I have looked far and wide for a church that was more accepting of my views, a liberal, pro-choice Catholic, is sort of an oxymoron. Finally, I decided that maybe I didn't love everything about the Catholic church, maybe I didn't accept 'confession' or flaunted certain doctrine, but, I decided that I could take my chances with God, because nothing says beauty and home to me like a traditional Catholic mass.

Jen said...

I have nothing to add but I am enjoying and reading and am thinking along these lines too.

urban craft said...

I haven't heard anyone call it CCD in ages.
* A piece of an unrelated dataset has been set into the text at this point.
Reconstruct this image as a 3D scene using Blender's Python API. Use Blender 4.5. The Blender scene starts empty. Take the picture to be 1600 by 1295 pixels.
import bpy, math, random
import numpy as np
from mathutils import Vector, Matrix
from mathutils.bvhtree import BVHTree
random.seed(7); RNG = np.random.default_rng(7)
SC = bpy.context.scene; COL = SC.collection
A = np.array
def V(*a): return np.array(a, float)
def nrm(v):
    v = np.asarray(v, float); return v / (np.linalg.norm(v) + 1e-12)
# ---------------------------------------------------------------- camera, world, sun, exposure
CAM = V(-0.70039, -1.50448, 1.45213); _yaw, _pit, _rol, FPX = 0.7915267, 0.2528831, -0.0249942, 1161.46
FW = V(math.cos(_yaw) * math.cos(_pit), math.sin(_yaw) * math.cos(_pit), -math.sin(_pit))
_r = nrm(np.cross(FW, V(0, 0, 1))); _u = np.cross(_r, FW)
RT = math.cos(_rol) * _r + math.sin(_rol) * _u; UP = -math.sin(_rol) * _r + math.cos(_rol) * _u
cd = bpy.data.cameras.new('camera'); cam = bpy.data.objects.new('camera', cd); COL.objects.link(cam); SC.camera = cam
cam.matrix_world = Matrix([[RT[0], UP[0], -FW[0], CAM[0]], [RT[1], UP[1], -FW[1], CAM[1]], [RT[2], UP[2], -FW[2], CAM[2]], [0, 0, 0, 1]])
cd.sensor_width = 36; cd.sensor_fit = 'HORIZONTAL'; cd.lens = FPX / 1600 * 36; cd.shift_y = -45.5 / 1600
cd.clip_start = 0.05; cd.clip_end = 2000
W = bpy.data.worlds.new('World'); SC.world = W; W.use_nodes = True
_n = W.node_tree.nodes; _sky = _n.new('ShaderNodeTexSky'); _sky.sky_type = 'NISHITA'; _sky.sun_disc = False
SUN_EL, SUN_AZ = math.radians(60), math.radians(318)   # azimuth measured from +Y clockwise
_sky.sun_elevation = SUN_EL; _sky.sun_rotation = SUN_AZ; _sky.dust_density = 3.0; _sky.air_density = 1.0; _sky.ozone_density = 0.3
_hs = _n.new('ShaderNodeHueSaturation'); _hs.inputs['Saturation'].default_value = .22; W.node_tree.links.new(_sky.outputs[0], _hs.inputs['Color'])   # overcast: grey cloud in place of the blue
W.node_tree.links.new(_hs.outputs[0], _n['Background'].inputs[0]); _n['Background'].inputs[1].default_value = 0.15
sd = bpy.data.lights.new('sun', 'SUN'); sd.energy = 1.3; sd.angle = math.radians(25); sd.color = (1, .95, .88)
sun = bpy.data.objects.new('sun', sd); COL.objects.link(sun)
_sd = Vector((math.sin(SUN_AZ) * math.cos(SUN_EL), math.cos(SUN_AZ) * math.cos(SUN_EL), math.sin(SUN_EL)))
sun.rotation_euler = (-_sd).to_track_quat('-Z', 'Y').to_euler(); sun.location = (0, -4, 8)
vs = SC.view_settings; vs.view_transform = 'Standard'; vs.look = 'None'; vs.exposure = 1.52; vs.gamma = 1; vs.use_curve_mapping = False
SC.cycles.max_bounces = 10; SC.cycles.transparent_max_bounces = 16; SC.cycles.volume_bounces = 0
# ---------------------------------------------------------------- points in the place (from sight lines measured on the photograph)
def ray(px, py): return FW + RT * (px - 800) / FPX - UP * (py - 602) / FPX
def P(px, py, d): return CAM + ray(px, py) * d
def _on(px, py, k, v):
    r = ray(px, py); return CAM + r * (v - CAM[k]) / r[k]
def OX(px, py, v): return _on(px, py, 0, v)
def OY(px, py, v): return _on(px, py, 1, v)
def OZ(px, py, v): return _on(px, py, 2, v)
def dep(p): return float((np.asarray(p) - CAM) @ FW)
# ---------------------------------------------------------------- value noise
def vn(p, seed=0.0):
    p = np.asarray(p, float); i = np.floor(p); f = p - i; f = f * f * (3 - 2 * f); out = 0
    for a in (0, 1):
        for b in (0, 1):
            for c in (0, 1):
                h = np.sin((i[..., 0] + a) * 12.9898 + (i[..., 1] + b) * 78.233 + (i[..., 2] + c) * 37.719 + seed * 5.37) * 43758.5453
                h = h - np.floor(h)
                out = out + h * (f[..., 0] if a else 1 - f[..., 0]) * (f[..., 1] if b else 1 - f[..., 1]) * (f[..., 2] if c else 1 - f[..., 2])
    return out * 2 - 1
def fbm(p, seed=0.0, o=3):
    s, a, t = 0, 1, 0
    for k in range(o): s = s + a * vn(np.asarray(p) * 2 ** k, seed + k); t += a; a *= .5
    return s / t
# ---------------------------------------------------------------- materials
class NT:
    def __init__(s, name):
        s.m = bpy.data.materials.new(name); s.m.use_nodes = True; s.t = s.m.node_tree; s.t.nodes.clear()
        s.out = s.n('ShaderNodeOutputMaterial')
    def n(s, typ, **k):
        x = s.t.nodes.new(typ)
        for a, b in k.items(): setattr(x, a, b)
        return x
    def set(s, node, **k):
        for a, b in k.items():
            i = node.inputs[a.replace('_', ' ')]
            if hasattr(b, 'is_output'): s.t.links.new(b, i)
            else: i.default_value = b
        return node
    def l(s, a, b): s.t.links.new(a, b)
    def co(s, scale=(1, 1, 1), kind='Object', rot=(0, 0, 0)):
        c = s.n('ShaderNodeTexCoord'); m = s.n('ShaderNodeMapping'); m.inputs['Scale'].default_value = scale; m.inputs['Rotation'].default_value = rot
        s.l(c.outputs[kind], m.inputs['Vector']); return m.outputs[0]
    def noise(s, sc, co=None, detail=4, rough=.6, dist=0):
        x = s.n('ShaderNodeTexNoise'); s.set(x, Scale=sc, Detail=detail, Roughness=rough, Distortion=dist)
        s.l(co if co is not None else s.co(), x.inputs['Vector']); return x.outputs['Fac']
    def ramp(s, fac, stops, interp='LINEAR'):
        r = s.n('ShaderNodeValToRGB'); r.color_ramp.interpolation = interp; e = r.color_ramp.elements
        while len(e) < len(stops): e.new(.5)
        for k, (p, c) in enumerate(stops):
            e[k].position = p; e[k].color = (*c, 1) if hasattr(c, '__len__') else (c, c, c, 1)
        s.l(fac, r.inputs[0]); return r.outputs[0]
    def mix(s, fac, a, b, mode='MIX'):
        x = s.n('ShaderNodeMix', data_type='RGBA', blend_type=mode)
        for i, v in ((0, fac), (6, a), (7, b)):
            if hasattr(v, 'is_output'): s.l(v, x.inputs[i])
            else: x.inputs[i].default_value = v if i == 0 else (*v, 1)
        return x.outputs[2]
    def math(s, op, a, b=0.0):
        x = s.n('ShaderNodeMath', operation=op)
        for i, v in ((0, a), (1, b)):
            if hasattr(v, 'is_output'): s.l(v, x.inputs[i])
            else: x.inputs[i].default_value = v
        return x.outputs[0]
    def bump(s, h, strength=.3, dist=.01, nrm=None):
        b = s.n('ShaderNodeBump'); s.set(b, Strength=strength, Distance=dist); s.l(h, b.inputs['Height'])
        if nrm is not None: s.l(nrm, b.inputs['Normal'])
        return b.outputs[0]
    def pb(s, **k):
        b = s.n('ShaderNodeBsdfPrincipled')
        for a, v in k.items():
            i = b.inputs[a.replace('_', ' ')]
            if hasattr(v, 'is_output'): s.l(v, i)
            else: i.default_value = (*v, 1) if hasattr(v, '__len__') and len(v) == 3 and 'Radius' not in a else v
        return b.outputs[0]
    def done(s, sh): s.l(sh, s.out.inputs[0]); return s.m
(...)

And yes, I am catholic, but I like to think that I have progressed religiously though since I don't attend church. Although, I have gone through the sacraments, was married in the catholic church and will always take communion whenever I go (mostly weddings and funerals and the occasional christening.) I'm a god mother too! Anyway, that may be hypocritical but I don't think that not going to church is a sin. And I don't think that many of the sins besides killing and that kind of stuff is a sin. I just think that I am more a buddist or something and what about all that time in Jesus's life that is missing from the bible? He supposedly went to india and the east to study the other religions. So I think people can incorporate the best of all religions to make religion fit them and not the other way around.

Anyway, what about all the other hypocrites who are baptist, christian, born again whatever. They hate gays and pornography etc but are the ones that are caught in homosexual relationships, have extramarital affairs or worse, little kids!
Not that I am religious at all, but us catholics (especially the non-practicing kind) are totally inclusive. Kids are just cruel.
sorry 4 the novel.

Kate Hall said...

one of the most beautiful, sense-ational things I have ever seen/heard/vibrated through was the mass in latin, complete with incense... i felt i was in some sort of god-cave, it was incredible. I love me some Catholic rituals, I tell you.. and I know that some of my Catholics are very radical in their belief patterns... I like it all.